ABSTRACT

In soviet enterprises line managers had a high degree of autonomy in the methods by which they achieved plan targets. This autonomy was strengthened with the disintegration of the soviet system as enterprises struggled to survive by all the means at their disposal. With economic stabilisation since 1998 there has been an increasing tendency to the centralisation of management, as the enterprise is subordinated to the capitalist priority of achieving the profitable production of a marketable product. This tendency has been expressed in attempts to integrate line managers into the management hierarchy and to encourage them to adopt the ideology of capitalist management, with its priority of financial results over technical achievements, in order to ensure that they more effectively meet the demands of top management in the workplace. However, the attempt to achieve such an integration is strikingly contradictory. Line managers face apparently insuperable difficulties in their attempt to carry out the tasks assigned to them as a result of their contradictory position. Underlying these difficulties is the fact that line managers are at the intersection of the aspirations of top management and the reality of the workplace, squeezed between pressure from top management and from the workers they manage.
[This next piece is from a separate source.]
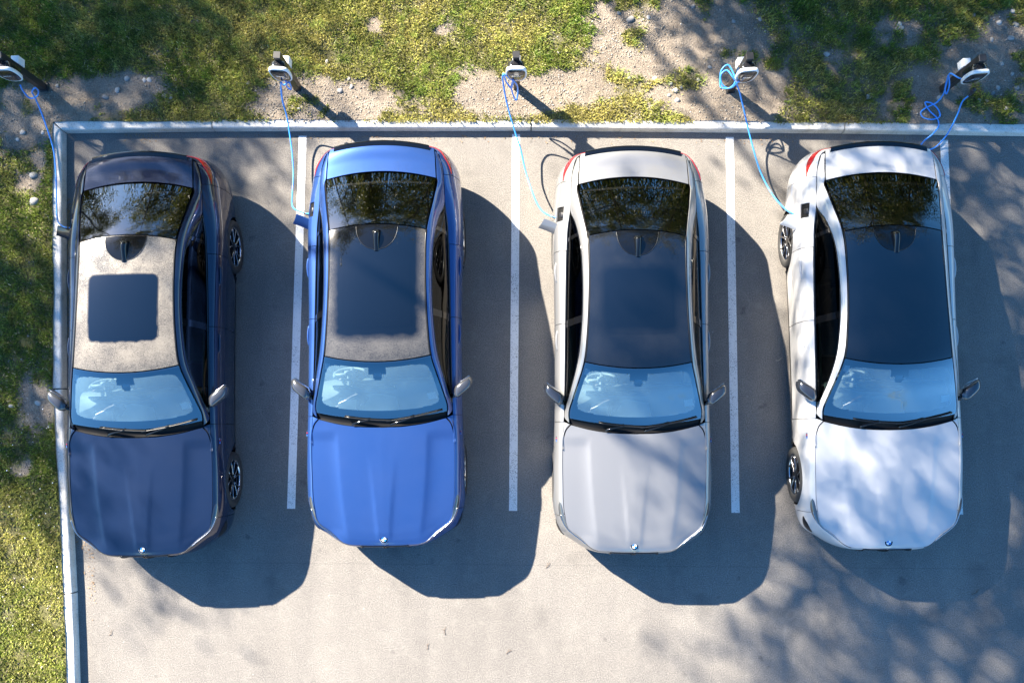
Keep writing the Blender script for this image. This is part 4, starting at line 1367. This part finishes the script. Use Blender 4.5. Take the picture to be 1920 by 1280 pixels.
# ------------------------------------------------------------------ stones
STONES = [(-6.24, 2.88, 0.08, 0.06), (-6.27, 3.23, 0.06, 0.06), (-5.25, 4.36, 0.04, 0.05), (-5.4, 4.26, 0.05, 0.04), (-5.13, 4.51, 0.04, 0.04), (-4.84, 4.49, 0.04, 0.04), (-4.9, 4.49, 0.03, 0.04), (-4.64, 4.28, 0.04, 0.04), (-4.55, 4.26, 0.03, 0.04), (-5.5, 4.76, 0.03, 0.04), (-2.54, 4.73, 0.03, 0.04), (3.53, 4.58, 0.05, 0.05), (3.9, 4.86, 0.05, 0.04), (1.38, 5.32, 0.06, 0.05), (1.36, 4.53, 0.03, 0.03), (1.69, 4.53, 0.04, 0.03), (1.89, 4.46, 0.04, 0.03), (1.95, 4.37, 0.05, 0.04), (2.02, 4.42, 0.03, 0.04), (1.87, 4.3, 0.03, 0.03), (1.97, 4.23, 0.04, 0.04), (4.41, 4.29, 0.03, 0.06), (6.12, 5.28, 0.04, 0.04), (6.34, 5.26, 0.04, 0.06), (6.26, 5.07, 0.05, 0.04), (6.31, 5.44, 0.04, 0.04), (4.85, 5.26, 0.04, 0.04), (4.87, 5.21, 0.04, 0.04), (4.82, 5.2, 0.03, 0.03), (5.8, 5.38, 0.03, 0.04), (6.02, 5.05, 0.03, 0.04), (6.13, 4.73, 0.03, 0.04), (5.92, 4.24, 0.03, 0.03), (6.3, 4.41, 0.04, 0.04), (6.15, 4.13, 0.03, 0.03), (5.82, 4.24, 0.03, 0.04), (5.31, 4.27, 0.04, 0.04), (3.05, 5.32, 0.03, 0.04), (2.71, 5.29, 0.03, 0.03), (2.19, 5.49, 0.03, 0.04), (2.25, 4.51, 0.03, 0.03), (2.39, 4.67, 0.03, 0.03), (1.61, 5.34, 0.03, 0.04), (1.23, 5.4, 0.03, 0.03), (-3.56, 4.45, 0.03, 0.03), (-3.87, 4.4, 0.03, 0.03), (-2.88, 4.11, 0.03, 0.03), (-2.35, 4.34, 0.04, 0.04), (-2.25, 4.5, 0.03, 0.03), (-2.21, 4.39, 0.03, 0.04), (0.45, 4.86, 0.03, 0.03), (-6.39, 0.28, 0.04, 0.03), (-6.04, 0.32, 0.05, 0.04), (-5.87, 0.02, 0.03, 0.03), (-6.43, 3.78, 0.05, 0.04), (-6.49, 3.69, 0.03, 0.03), (-6.17, 3.78, 0.03, 0.03), (-6.04, 4.42, 0.03, 0.03), (6.06, 4.41, 0.03, 0.04), (6.0, 4.34, 0.03, 0.03), (6.25, 4.59, 0.03, 0.03), (5.7, 4.62, 0.03, 0.03), (5.25, 5.37, 0.03, 0.03)]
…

On the one hand, they are responsible for the achievement of the plan targets, on the other hand, they depend on the discipline, loyalty and will of the workers to achieve these targets. In some cases this leads to resistance on the part of the line managers to the demands imposed on them from above, in some cases they ignore or passively subvert those demands, and in some cases they do their best to achieve the demands imposed on them, using their traditional methods.